Gerade weil die Zeit des Kalten Krieges längst vorbei ist, erfreuen sich John le Carrés Romane aus der Zeit nach 1945, als Warschauer Pakt und Nato um ihre militärische Vormachtstellung und die Verhinderung eines weiteren Weltkrieges rangen, großer Beliebtheit - auch bei jüngeren Lesern.

John le Carrés Bücher wurden oft verfilmt

Und es gibt immer wieder Neuverfilmungen, die John le Carré allerdings unterschiedlich gelungen findet, wie er amüsiert anmerkt. Berühmt geworden ist vor allem "Dame, König, As, Spion", der Thriller von 1979, der mit Alec Guinness als Smiley von der BBC als siebenteilige TV-Serie verfilmt wurde - Le Carrés Lieblingsbesetzung. Für die Inszenierung des Schweden Tomas Alfredson von 2011 gab es 2012 gar drei Oscarnominierungen: für die Filmmusik, das beste adaptierte Drehbuch und für die schauspielerische Leistung von Gary Oldman als George Smiley.

Schauspieler Alec Guiness als George Smiley

Paraderolle: Alec Guiness als George Smiley

Nach der Lesung beantwortet John le Carré geduldig noch Fragen und Tweets seiner Fans zu seinen Büchern und seinem Leben. Der scharfsinnige Beobachter le Carré nutzt hier die öffentliche Gelegenheit für einen politischen Vergleich mit den 1930er-Jahren. 
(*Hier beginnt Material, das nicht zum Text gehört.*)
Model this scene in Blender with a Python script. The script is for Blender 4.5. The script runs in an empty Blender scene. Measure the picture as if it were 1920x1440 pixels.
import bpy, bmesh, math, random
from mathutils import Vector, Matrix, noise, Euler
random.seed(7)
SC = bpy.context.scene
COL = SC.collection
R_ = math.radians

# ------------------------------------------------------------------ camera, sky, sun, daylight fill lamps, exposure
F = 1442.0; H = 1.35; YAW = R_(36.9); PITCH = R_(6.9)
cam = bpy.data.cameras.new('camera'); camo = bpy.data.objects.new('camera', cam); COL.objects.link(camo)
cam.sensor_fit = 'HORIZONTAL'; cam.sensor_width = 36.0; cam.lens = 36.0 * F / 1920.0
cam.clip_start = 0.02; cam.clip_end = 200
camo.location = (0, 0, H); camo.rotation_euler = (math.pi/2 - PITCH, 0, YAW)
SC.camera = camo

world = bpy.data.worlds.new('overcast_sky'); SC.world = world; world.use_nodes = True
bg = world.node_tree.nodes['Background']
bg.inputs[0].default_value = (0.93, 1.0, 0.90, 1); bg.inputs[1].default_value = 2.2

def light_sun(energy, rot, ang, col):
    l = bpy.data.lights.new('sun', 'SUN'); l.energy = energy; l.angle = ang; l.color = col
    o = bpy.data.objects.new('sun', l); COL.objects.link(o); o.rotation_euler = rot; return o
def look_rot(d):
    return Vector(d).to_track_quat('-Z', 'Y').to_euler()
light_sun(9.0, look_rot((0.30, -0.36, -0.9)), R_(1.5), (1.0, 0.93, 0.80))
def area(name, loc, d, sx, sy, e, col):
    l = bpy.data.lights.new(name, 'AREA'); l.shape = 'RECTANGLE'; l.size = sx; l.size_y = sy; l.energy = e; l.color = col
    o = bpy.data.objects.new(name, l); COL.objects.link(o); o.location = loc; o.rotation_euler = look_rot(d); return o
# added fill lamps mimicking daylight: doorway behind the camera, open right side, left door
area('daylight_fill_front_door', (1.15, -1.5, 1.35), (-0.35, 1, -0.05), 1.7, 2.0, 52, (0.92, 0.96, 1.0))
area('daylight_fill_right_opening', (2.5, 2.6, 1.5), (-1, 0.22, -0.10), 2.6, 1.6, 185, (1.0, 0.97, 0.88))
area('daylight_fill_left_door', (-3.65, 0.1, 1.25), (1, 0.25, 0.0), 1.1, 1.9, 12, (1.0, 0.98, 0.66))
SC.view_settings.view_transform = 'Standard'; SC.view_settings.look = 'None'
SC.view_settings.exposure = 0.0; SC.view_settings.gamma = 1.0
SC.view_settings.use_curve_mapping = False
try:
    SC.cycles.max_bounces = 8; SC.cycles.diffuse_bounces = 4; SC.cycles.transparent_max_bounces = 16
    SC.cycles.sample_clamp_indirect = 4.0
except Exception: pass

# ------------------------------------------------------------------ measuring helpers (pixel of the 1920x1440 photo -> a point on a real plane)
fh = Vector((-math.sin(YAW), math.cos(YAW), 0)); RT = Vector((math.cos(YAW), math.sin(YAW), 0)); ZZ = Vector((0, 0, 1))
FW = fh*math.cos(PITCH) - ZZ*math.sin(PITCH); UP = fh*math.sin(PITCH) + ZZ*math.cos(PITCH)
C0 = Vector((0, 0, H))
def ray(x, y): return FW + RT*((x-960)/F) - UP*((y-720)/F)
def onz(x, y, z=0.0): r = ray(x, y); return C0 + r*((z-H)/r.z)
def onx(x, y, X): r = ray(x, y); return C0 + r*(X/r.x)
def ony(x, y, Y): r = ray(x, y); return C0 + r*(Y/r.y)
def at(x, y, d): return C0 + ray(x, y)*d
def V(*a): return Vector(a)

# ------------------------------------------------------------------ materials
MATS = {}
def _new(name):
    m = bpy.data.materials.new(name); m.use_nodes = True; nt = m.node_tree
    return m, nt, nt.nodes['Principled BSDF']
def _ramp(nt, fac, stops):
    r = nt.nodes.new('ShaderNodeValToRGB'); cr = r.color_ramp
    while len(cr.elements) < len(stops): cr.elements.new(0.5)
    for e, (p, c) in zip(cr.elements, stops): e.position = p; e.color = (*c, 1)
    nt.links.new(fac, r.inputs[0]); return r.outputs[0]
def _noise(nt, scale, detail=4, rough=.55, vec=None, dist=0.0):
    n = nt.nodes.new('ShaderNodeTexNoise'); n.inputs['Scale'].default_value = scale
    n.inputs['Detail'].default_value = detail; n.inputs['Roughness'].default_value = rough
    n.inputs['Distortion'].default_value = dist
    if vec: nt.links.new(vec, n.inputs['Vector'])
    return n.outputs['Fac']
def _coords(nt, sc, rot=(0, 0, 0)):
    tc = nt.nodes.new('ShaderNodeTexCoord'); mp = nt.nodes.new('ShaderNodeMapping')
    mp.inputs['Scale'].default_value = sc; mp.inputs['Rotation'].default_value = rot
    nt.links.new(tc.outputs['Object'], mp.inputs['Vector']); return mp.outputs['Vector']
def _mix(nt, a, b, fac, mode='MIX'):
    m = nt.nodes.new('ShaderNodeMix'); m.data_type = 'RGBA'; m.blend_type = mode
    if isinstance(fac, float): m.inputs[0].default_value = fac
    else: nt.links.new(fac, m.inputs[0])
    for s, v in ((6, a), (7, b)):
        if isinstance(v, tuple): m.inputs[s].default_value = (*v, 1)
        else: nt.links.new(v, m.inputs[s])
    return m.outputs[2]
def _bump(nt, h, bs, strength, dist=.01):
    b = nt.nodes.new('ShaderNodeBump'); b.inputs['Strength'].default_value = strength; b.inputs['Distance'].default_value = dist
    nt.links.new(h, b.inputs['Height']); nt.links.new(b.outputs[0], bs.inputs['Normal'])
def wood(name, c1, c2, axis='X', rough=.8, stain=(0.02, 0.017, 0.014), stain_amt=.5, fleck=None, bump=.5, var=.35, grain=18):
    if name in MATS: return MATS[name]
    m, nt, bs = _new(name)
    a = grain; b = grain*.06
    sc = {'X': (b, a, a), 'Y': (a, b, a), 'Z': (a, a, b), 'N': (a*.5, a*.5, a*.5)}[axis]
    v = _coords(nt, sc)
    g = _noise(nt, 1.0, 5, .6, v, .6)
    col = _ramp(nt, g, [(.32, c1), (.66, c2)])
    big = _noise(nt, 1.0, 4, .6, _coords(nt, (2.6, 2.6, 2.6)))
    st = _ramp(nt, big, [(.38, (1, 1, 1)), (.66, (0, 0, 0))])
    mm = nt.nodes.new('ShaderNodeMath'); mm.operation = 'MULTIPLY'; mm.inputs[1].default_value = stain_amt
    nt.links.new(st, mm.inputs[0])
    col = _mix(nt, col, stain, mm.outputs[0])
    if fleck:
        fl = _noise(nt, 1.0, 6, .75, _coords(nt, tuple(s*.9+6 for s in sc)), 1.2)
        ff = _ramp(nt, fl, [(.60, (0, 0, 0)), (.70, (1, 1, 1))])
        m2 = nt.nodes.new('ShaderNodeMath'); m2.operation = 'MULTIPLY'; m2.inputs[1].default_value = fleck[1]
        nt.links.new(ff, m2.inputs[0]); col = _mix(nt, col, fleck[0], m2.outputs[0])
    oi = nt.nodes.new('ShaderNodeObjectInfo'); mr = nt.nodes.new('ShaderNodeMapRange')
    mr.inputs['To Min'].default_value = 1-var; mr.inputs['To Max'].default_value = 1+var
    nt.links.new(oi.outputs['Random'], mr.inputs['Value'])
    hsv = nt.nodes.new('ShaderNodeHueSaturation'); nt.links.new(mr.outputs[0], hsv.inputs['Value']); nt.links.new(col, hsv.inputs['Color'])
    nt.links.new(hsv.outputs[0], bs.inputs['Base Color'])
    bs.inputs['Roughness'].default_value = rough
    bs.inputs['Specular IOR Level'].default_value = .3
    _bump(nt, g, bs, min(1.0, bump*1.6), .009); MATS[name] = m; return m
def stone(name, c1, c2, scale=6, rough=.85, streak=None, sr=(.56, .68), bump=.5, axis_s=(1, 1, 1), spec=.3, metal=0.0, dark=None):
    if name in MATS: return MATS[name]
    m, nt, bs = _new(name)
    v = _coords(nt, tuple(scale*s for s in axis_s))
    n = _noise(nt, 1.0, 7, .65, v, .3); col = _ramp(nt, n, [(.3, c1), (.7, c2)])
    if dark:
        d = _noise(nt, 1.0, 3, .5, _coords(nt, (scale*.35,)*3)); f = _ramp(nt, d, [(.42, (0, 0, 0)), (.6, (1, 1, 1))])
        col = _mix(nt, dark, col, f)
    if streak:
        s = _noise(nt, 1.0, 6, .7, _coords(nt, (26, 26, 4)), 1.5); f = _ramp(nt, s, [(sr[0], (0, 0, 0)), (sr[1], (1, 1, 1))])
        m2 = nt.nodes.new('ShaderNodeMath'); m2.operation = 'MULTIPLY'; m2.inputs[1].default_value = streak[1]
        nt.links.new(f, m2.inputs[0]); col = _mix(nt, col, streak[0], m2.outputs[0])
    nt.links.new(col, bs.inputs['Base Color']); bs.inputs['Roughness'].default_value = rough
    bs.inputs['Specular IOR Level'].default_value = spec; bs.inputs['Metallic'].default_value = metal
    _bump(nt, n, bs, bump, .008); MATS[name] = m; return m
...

Die jüngsten weltpolitischen Ereignisse und Kriege sähe er als Vorzeichen für einen wieder erstarkenden Faschismus. Die derzeitige Politik des US-Präsidenten Donald Trump sei ein Vorbote dazu. Beunruhigend seien auch die politischen Entwicklungen in Polen, Ungarn, und die Gewaltakte in Myanmar. "Meiner Ansicht müssen wir da aufpassen", sagt er zum Abschluss. Und schaut unter seinem buschigen Augenbrauen ernst ins Publikum.